Screen according to Claims 6 - 7, characterized in that an additional connecting medium is fitted over the connecting point of the mating projections (35, 43) and recesses (34, 45)
Screen according to Claim 8, characterized in that the connecting medium is an adhesive strip (57) made of a suitable material, using a suitable adhesive.
Process for forming a metal screen for screen printing in cylindrical form starting from a sheet metal screen material and joining together two ends of said sheet metal screen material, characterized in that starting from a sheet metal screen material (21, 41, 61) which has been formed in one or more stages of which at least the first comprises electroforming of metal on a conducting substrate whose surface is provided with a pattern of places of non-conducting material, said sheet metal screen material (21, 41, 61) is brought to the correct shape and dimensions whereafter the ends (24, 25; 34, 35) of the sheet metal screen material (21, 41, 61) are joined whereby at the seam thus formed the ready screen has an overall thickness between 1.0 and 1.5 times the initial thickness of the sheet metal screen material (21, 41, 61).
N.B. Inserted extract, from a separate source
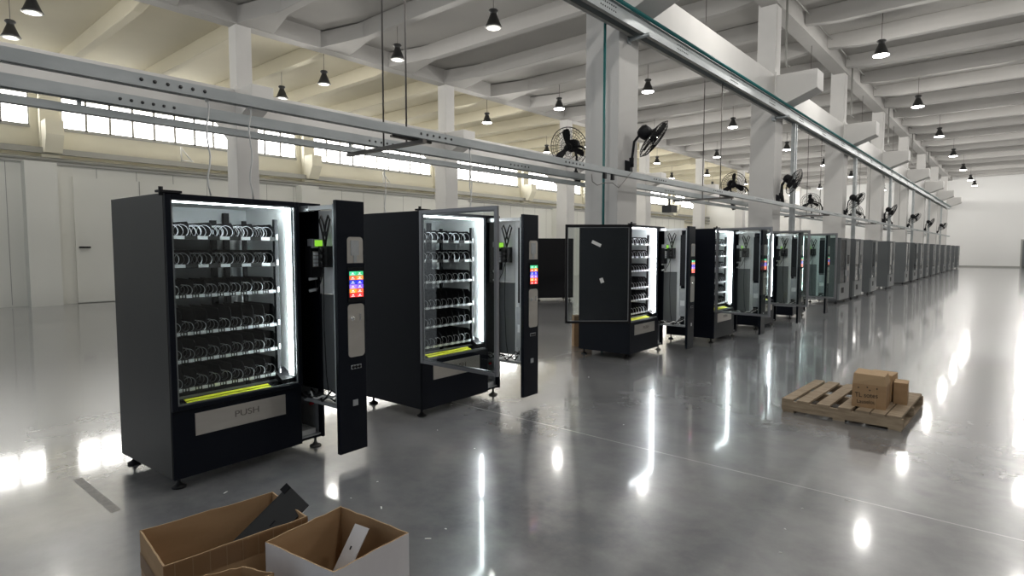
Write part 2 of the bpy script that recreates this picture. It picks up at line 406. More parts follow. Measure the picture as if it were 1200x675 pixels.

Process according to Claim 10, characterized in that the ends (24, 25) are connected by spot welding, with the exertion of pressure.
Process according to Claim 11, characterized in that the material is cooled during the spot welding.
Process according to Claim 11 - 12, characterized in that the connecting points formed by spot welding partially overlap each other in the axial direction.
Process according to Claim 10, characterized in that, starting from the metal screen material cut to size, projections (35, 43) and recesses (34, 45) lying in the plane of the material, and complementing each other, are formed on the ends to be joined together, following which the ends are connected to each other by fitting the corresponding projections (35, 43) and recesses (34, 45) into each other, thereby forming a connection which can be loaded mechanically.
Process according to Claim 14, characterized in that the connection formed is supplemented by a connecting medium which is fitted over the connecting point of the mating projections and recesses.
Process according to Claim 15, characterized in that the connecting medium is an adhesive strip (57) which is fixed with an adhesive.